As a starter, it is crucial not to overlook the proxy chain in-the-making behind the urgency of dealing with separate conflicts and media headlines they generate. Great powers should get serious about this big-picture development and not entertain hopes that they can ultimately benefit from it. Today’s destabilized international system turns proxy confrontation into a much riskier enterprise than during the relative bi-polar stability of the Cold War. Especially as the institutional architecture of strategic stability and arms control, which used to reduce the hazards of direct great-power conflict, is in tatters.

Furthermore, the Biden administration is wrong to think that linking different regional conflicts into a single “democracies vs. autocracies” framework will help advance Western interests. Most non-Western nations simply do not buy this narrative and will try to avoid taking sides if the proxy chain expands. As a result, instead of mobilizing the world’s majority to join the democratic camp, the approach rather incentivizes Washington’s key geopolitical rivals – China, Russia, Iran, and North Korea – to double down on cementing a balancing coalition against the US.
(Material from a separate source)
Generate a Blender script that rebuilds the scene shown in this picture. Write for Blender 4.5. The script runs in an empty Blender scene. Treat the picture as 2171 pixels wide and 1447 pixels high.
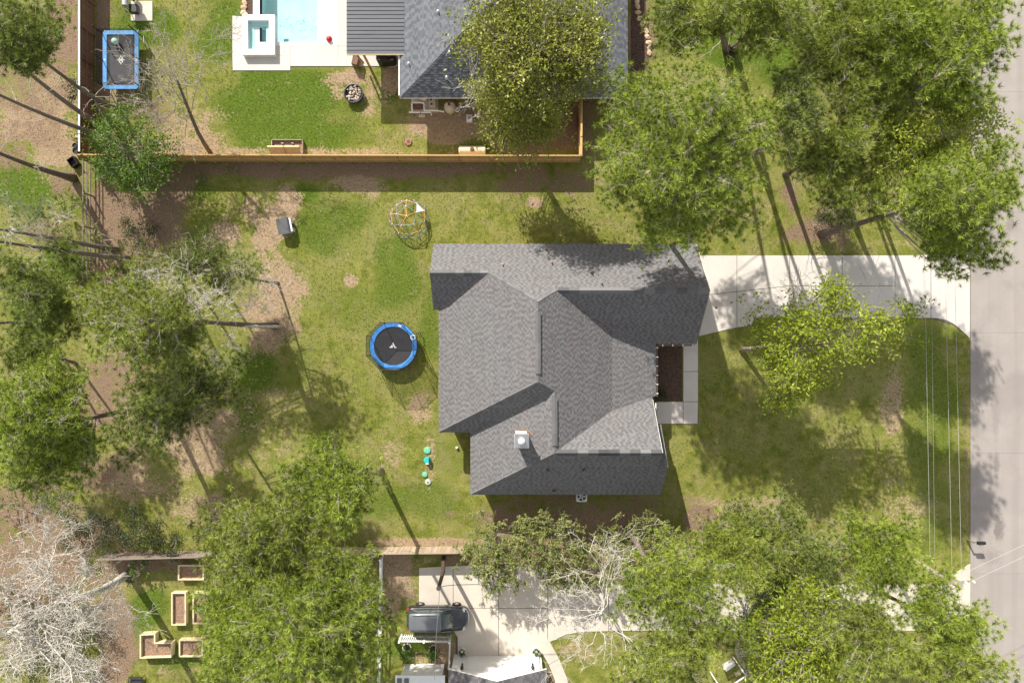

Under these circumstances, diplomacy should be re-legitimized as the only way forward at a time when more and more actors across the globe conclude that military power is the only means to their ends. Therefore, latest attempts by the American and Chinese governments to revive high-level dialogue and exercise damage control should certainly be welcomed. Washington and Beijing should endeavor to set a positive modern example of great-power cooperation for the sake of preventing snowballing instability nobody will be able to control.

Finally, smaller states, especially ones that are most vulnerable to existing or potential proxy conflicts, should exert maximum diplomatic pressure on great powers to adopt less risky geopolitical behavior. For that, it is high time a XXI-century version of the non-aligned movement be initiated.